» Exercise aim
Give back the full listing, character for character, with no pictures.

◆ ◆ ◆

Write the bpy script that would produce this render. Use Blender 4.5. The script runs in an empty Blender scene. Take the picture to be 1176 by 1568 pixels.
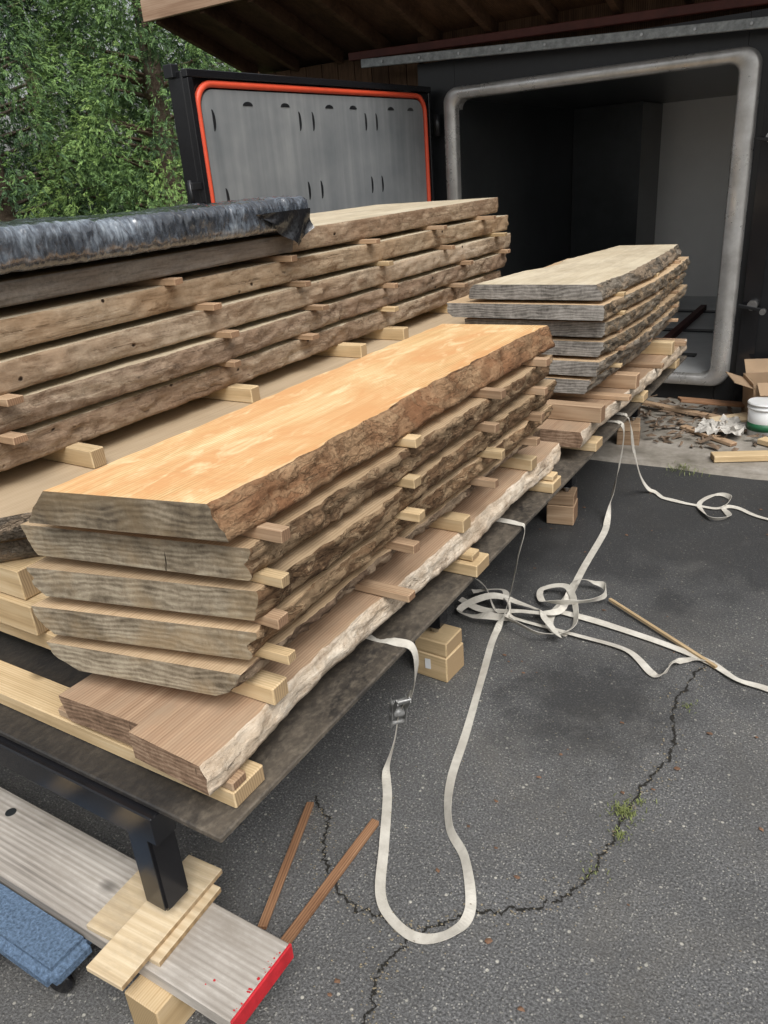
import bpy, bmesh, math, random
import numpy as np
from mathutils import Vector, Matrix, noise
random.seed(7); np.random.seed(7)
SC=bpy.context.scene
SC.view_settings.view_transform='Standard'; SC.view_settings.look='None'; SC.view_settings.exposure=0
COL=SC.collection
# ---------------------------------------------------------------- node helpers
class NT:
    def __init__(s,name):
        s.m=bpy.data.materials.new(name); s.m.use_nodes=True; s.t=s.m.node_tree; s.t.nodes.clear()
        s.out=s.n('ShaderNodeOutputMaterial'); s.b=s.n('ShaderNodeBsdfPrincipled'); s.l(s.b.outputs[0],s.out.inputs[0])
        s.tc=s.n('ShaderNodeTexCoord'); s._o=None
    def n(s,ty,ins=None,**p):
        k=s.t.nodes.new(ty)
        for a,v in p.items(): setattr(k,a,v)
        if ins:
            for a,v in ins.items():
                if hasattr(v,'links') or hasattr(v,'is_output'): s.l(v,k.inputs[a])
                else: k.inputs[a].default_value=v
        return k
    def l(s,a,b): s.t.links.new(a,b)
    def obj(s):
        if s._o is None:
            oi=s.n('ShaderNodeObjectInfo')
            mu=s.n('ShaderNodeVectorMath',operation='SCALE'); mu.inputs[0].default_value=(7.3,3.1,0.21); s.l(oi.outputs['Random'],mu.inputs['Scale'])
            ad=s.n('ShaderNodeVectorMath',operation='ADD'); s.l(s.tc.outputs['Object'],ad.inputs[0]); s.l(mu.outputs[0],ad.inputs[1])
            s._o=ad.outputs[0]; s.rand=oi.outputs['Random']
        return s._o
    def map(s,vec,scale=(1,1,1),rot=(0,0,0),loc=(0,0,0)):
        k=s.n('ShaderNodeMapping'); k.inputs['Scale'].default_value=scale; k.inputs['Rotation'].default_value=rot; k.inputs['Location'].default_value=loc
        s.l(vec,k.inputs['Vector']); return k.outputs[0]
    def noise(s,vec,scale,detail=4,rough=.55,dist=0):
        k=s.n('ShaderNodeTexNoise',{'Scale':scale,'Detail':detail,'Roughness':rough,'Distortion':dist}); s.l(vec,k.inputs['Vector']); return k.outputs['Fac']
    def vor(s,vec,scale,feature='F1',out='Distance'):
        k=s.n('ShaderNodeTexVoronoi',{'Scale':scale},feature=feature); s.l(vec,k.inputs['Vector']); return k.outputs[out]
    def ramp(s,fac,stops,interp='LINEAR'):
        k=s.n('ShaderNodeValToRGB'); s.l(fac,k.inputs[0]); r=k.color_ramp; r.interpolation=interp
        while len(r.elements)>1: r.elements.remove(r.elements[-1])
        for i,(p,c) in enumerate(stops):
            e=r.elements[0] if i==0 else r.elements.new(p)
            e.position=p; c=(c,c,c) if not hasattr(c,'__len__') else c; e.color=(*c,1)
        return k.outputs[0]
    def mix(s,f,a,b,mode='MIX'):
        k=s.n('ShaderNodeMix',data_type='RGBA',blend_type=mode)
        for i,v in ((0,f),(6,a),(7,b)):
            if hasattr(v,'is_output'): s.l(v,k.inputs[i])
            else: k.inputs[i].default_value=v if i==0 else (*v,1)
        return k.outputs[2]
    def math(s,op,a,b=0.0,clamp=False):
        k=s.n('ShaderNodeMath',operation=op,use_clamp=clamp)
        for i,v in enumerate((a,b)):
            if hasattr(v,'is_output'): s.l(v,k.inputs[i])
            else: k.inputs[i].default_value=v
        return k.outputs[0]
    def bump(s,h,strength=.4,dist=.01,prev=None):
        k=s.n('ShaderNodeBump',{'Strength':strength,'Distance':dist}); s.l(h,k.inputs['Height'])
        if prev: s.l(prev,k.inputs['Normal'])
        s.l(k.outputs[0],s.b.inputs['Normal']); return k.outputs[0]
    def set(s,**k):
        for a,v in k.items():
            a={'col':'Base Color','rough':'Roughness','metal':'Metallic','coat':'Coat Weight','spec':'Specular IOR Level'}[a]
            if hasattr(v,'is_output'): s.l(v,s.b.inputs[a])
            else: s.b.inputs[a].default_value=(*v,1) if hasattr(v,'__len__') else v
        return s.m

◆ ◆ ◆

» Response to the exercise
Write the bpy script that would produce this render. Use Blender 4.5. The script runs in an empty Blender scene. Take the picture to be 1176 by 1568 pixels.
import bpy, bmesh, math, random
import numpy as np
from mathutils import Vector, Matrix, noise
random.seed(7); np.random.seed(7)
SC=bpy.context.scene
SC.view_settings.view_transform='Standard'; SC.view_settings.look='None'; SC.view_settings.exposure=0
COL=SC.collection
# ---------------------------------------------------------------- node helpers
class NT:
    def __init__(s,name):
        s.m=bpy.data.materials.new(name); s.m.use_nodes=True; s.t=s.m.node_tree; s.t.nodes.clear()
        s.out=s.n('ShaderNodeOutputMaterial'); s.b=s.n('ShaderNodeBsdfPrincipled'); s.l(s.b.outputs[0],s.out.inputs[0])
        s.tc=s.n('ShaderNodeTexCoord'); s._o=None
    def n(s,ty,ins=None,**p):
        k=s.t.nodes.new(ty)
        for a,v in p.items(): setattr(k,a,v)
        if ins:
            for a,v in ins.items():
                if hasattr(v,'links') or hasattr(v,'is_output'): s.l(v,k.inputs[a])
                else: k.inputs[a].default_value=v
        return k
    def l(s,a,b): s.t.links.new(a,b)
    def obj(s):
        if s._o is None:
            oi=s.n('ShaderNodeObjectInfo')
            mu=s.n('ShaderNodeVectorMath',operation='SCALE'); mu.inputs[0].default_value=(7.3,3.1,0.21); s.l(oi.outputs['Random'],mu.inputs['Scale'])
            ad=s.n('ShaderNodeVectorMath',operation='ADD'); s.l(s.tc.outputs['Object'],ad.inputs[0]); s.l(mu.outputs[0],ad.inputs[1])
            s._o=ad.outputs[0]; s.rand=oi.outputs['Random']
        return s._o
    def map(s,vec,scale=(1,1,1),rot=(0,0,0),loc=(0,0,0)):
        k=s.n('ShaderNodeMapping'); k.inputs['Scale'].default_value=scale; k.inputs['Rotation'].default_value=rot; k.inputs['Location'].default_value=loc
        s.l(vec,k.inputs['Vector']); return k.outputs[0]
    def noise(s,vec,scale,detail=4,rough=.55,dist=0):
        k=s.n('ShaderNodeTexNoise',{'Scale':scale,'Detail':detail,'Roughness':rough,'Distortion':dist}); s.l(vec,k.inputs['Vector']); return k.outputs['Fac']
    def vor(s,vec,scale,feature='F1',out='Distance'):
        k=s.n('ShaderNodeTexVoronoi',{'Scale':scale},feature=feature); s.l(vec,k.inputs['Vector']); return k.outputs[out]
    def ramp(s,fac,stops,interp='LINEAR'):
        k=s.n('ShaderNodeValToRGB'); s.l(fac,k.inputs[0]); r=k.color_ramp; r.interpolation=interp
        while len(r.elements)>1: r.elements.remove(r.elements[-1])
        for i,(p,c) in enumerate(stops):
            e=r.elements[0] if i==0 else r.elements.new(p)
            e.position=p; c=(c,c,c) if not hasattr(c,'__len__') else c; e.color=(*c,1)
        return k.outputs[0]
    def mix(s,f,a,b,mode='MIX'):
        k=s.n('ShaderNodeMix',data_type='RGBA',blend_type=mode)
        for i,v in ((0,f),(6,a),(7,b)):
            if hasattr(v,'is_output'): s.l(v,k.inputs[i])
            else: k.inputs[i].default_value=v if i==0 else (*v,1)
        return k.outputs[2]
    def math(s,op,a,b=0.0,clamp=False):
        k=s.n('ShaderNodeMath',operation=op,use_clamp=clamp)
        for i,v in enumerate((a,b)):
            if hasattr(v,'is_output'): s.l(v,k.inputs[i])
            else: k.inputs[i].default_value=v
        return k.outputs[0]
    def bump(s,h,strength=.4,dist=.01,prev=None):
        k=s.n('ShaderNodeBump',{'Strength':strength,'Distance':dist}); s.l(h,k.inputs['Height'])
        if prev: s.l(prev,k.inputs['Normal'])
        s.l(k.outputs[0],s.b.inputs['Normal']); return k.outputs[0]
    def set(s,**k):
        for a,v in k.items():
            a={'col':'Base Color','rough':'Roughness','metal':'Metallic','coat':'Coat Weight','spec':'Specular IOR Level'}[a]
            if hasattr(v,'is_output'): s.l(v,s.b.inputs[a])
            else: s.b.inputs[a].default_value=(*v,1) if hasattr(v,'__len__') else v
        return s.m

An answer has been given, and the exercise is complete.